IF are just one of many parties. If Parliament would act like real governments they would enter Coalition talks and as soon as one forms with more than 50% of the seats forms, they would yeet their demands for plan goals onto the table. This quest, for mechanical reasons, does not work this way. We as the treasury are given enromeous power into the plan goal making process because enabling player agency in quests is good yes, but it puts us into the awkward position where we have the Intitiative (hehe) in the talks, not Parliament.
Well, the way I see it, during reallocation, we kind of sort of zoom out from the actual limited perspective of Treasury and take on a somewhat broader view of the process of negotiating what the next Four Year Plan looks like.
There's a
fairly solid consensus in Parliament up through the 2050s, fueled in large part by the tiberium economy's power to casually deliver miracles like "oh yeah, we're pretty sure we can manage 50% GDP growth in four years, though 60% would be pushing it." It's just not worth knock-down drag-out fights over the goals set by the planned economy, and Treasury has enough public trust that they can issue a plan that sounds good enough to all major parties involved.
Three quarters of the legislature checks it, sees line items thrown into the budget and the Plan that will satisfy their constituents, goes "nice," and votes in favor because why rock the boat as long as the good times roll. The other quarter or so, for various reasons, consists of people who have
really extreme expectations. This includes people we wouldn't like, such as Initiative First, but also just people with wild and unrealistic expectations or very specific pet projects we simply don't care enough to pursue on the grounds that it's not worth the trouble (e.g. Salt Lake Planned City back in '58)
But the "we" in this perspective sort of zooms out from being "the Treasury" to "the government and the Treasury." And while there are no doubt conflicts within the government (that is, the prevailing party coalition in Parliament), those conflicts are mostly smoothed over when it comes to centralized economic planning because the economy is going fairly well.
If Parliament acted like real multi-party governments do, wether or not IF would get to participate in the governmental process would start and end wether with wether ot not their goals are sensible enough that the other parties form coalitions with them. IF in this position even gets to play Kingmaker between the two big party blocks already on the block, but this is not how this whole thing works.

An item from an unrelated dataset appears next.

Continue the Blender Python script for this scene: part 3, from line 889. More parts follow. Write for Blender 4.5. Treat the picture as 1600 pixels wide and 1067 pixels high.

This is probably what WOULD have happened if a different sequence of events had played out. For instance, if we'd gotten unlucky with certain tech rolls or made bad choices at earlier points in the game, and weren't generally managing an economic boom and military successes at the same time. Then the divisions between the major party blocks would be sharper, and IF's votes would be worth more.
...
As it stands, I suspect that the political dynamic is that Development can build very strong coalitions pretty easily by leaning on Treasury to promise the moon, the sun, and the stars to pretty much anyone they want. Anyone else has to figure out what to unite their coalition around, and this is difficult. There's no strong consensus capable of forming a solid majority government in favor of making the economy
more centralized (the Socialist agenda) or
less centralized (FMP/Market Socialist). UYL and Starbound and Militarists are all single-issue parties that are easily placated by promising to build them lots of things.
We're seeing the
beginning of a split where a Militarist-focused coalition might arise to rival the Development-centered one, but that won't fully take shape until the next election cycle actually changes the numbers in the legislature, I suspect.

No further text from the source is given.